Is the computational basis for Hilbert space transfinite?

Question

In What is the Computational Basis? gIS states:

One also often speaks of "computational basis" for higher-dimensional states (qudits), in which case the same applies: a basis is called "computational" when it's the most "natural" in a given context.

The Wikipedia page for Hilbert space includes this snippet:

When that set of axes is countably infinite, the Hilbert space can also be usefully thought of in terms of the space of infinite sequences that are square-summable. The latter space is often in the older literature referred to as the Hilbert space.

If the Hilbert space has countably infinite axes, is the computational basis for it transfinite?

Additionally, would it be accurate to state that computations with finite bases correlate to classical computations, while computations with transfinite bases correlate quantum computations?

Answer 1

You have a finite basis for $(\mathbb{C}^2)^{\otimes n}$ if you have n qubits. Finite basis (with cardinality $2^n$)-still quantum.

$\mathcal{H}$ could be countably infinite dimensional. Like $L^2 (\mathbb{R}^3)$ for an orbital. Or an anti-symmetric combination of $N$ of those denoted $\wedge^N (L^2 (\mathbb{R}^3))$ for $N$ electrons in some molecule. Both countable dimensional.

The set of states is uncountable, but that is just like saying $\mathbb{C}$ or the set of phases $e^{i \theta}$ is uncountable as a set. True but not really relevant because you are using other structure besides just being a set.

Uncountable dimensional Hilbert spaces are hairier. They would not be separable so a bunch of theorems you need would disappear.

Edit: Was referring to orthogonal basis not algebraic basis.
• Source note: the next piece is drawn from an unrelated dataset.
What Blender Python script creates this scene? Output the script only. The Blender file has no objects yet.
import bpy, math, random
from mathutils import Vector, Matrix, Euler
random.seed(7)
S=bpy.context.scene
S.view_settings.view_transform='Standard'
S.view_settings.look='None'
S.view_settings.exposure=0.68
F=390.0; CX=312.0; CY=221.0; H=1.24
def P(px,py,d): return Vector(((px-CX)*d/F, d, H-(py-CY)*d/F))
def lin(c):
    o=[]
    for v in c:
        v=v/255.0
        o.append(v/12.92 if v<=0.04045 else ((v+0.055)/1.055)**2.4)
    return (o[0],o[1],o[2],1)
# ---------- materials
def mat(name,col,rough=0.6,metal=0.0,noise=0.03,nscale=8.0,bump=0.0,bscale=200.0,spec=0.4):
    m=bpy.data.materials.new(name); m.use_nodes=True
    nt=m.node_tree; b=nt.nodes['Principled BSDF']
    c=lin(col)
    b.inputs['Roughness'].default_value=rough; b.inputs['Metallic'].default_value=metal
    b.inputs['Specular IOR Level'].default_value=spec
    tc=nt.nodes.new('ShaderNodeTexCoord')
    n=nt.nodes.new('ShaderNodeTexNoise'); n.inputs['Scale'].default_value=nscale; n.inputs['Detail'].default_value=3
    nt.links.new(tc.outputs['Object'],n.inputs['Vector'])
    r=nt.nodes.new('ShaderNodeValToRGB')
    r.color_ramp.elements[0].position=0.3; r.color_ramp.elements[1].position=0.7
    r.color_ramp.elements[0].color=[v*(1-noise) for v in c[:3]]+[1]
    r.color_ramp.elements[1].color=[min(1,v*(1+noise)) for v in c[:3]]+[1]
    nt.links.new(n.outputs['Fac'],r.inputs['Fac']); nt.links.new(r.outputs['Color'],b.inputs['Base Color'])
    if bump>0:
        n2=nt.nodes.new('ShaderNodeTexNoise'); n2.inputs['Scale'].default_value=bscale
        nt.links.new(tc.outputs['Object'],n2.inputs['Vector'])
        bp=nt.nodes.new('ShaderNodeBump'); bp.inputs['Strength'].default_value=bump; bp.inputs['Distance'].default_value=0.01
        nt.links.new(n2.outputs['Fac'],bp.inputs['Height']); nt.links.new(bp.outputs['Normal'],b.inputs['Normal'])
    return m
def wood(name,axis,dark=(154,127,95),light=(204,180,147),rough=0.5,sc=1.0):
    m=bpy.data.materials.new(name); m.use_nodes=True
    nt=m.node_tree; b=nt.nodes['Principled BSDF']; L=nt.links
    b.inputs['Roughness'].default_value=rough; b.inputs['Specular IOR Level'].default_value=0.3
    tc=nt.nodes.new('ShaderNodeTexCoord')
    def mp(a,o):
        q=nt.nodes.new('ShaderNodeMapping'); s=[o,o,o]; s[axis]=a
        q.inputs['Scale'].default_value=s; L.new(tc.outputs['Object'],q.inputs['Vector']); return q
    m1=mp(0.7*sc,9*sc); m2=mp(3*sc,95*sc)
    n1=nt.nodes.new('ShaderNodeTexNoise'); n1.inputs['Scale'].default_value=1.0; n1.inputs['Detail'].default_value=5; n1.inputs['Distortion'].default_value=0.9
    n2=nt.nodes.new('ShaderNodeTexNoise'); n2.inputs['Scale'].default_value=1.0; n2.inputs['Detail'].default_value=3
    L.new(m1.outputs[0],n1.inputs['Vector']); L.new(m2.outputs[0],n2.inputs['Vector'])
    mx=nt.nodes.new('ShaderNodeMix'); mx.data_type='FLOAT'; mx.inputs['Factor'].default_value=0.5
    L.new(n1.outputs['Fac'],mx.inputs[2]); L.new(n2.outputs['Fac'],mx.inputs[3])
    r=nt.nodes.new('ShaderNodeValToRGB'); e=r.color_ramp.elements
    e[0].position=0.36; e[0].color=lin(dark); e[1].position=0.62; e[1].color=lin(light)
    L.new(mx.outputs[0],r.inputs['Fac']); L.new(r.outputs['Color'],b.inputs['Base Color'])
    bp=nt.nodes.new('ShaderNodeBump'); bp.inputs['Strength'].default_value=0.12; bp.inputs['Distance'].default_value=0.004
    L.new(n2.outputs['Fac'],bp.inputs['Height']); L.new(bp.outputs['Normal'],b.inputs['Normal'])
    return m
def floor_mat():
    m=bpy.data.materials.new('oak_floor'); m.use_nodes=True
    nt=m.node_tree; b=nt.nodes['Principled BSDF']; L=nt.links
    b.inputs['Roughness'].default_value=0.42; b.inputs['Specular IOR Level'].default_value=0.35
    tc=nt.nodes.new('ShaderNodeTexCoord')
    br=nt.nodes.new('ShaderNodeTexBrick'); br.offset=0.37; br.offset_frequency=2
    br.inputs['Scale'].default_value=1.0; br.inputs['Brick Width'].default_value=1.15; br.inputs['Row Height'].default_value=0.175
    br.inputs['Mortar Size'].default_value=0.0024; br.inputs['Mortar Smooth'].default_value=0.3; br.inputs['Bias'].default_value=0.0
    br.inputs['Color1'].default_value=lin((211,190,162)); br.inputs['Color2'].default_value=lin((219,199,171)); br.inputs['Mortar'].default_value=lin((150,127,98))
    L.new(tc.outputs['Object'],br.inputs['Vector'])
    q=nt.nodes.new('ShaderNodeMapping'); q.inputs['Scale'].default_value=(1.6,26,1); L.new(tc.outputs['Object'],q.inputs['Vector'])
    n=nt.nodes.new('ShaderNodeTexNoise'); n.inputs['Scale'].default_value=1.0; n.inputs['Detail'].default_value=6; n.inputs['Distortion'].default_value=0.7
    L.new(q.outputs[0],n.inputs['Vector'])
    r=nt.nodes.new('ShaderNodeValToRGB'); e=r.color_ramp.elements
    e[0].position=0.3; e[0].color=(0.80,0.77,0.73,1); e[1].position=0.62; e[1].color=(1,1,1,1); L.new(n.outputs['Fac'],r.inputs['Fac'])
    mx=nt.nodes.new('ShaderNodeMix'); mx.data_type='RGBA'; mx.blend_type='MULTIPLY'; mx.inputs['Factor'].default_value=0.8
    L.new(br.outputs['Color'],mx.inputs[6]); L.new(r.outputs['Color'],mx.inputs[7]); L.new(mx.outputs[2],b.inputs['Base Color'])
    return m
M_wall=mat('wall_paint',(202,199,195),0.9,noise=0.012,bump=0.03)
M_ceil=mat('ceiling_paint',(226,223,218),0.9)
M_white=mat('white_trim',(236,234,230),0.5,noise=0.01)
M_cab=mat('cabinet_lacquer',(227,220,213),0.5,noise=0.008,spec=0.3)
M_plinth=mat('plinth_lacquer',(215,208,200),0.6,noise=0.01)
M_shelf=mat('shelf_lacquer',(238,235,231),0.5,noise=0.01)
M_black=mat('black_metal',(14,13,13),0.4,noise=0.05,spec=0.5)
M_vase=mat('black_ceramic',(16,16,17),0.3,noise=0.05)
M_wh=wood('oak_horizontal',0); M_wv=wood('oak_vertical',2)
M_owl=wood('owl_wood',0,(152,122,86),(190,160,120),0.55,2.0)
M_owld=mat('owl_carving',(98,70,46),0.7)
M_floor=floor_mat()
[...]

If you demanded everything written as a finite linear combinations of basis vectors then the sequence $e_i$ of vectors that have $1$ in position $i$ and 0's elsewhere would not be a basis for $\ell^2 (\mathbb{N})$. You would need infinitely many of them for something like $(1,\frac{1}{2},\frac{1}{4},\cdots)$. So to make an algebraic basis you would need more basis vectors, in fact uncountably more. Another way to see this is the set of $(1,t,t^2,\cdots)$ for all $0<t<1$ is uncountable and algebraically linearly independent so algebraically $\ell^2 (\mathbb{N})$ is at least uncountably infinite dimensional in the algebraic sense. In a Hilbert space usually using Hilbert space dimension not vector space dimension.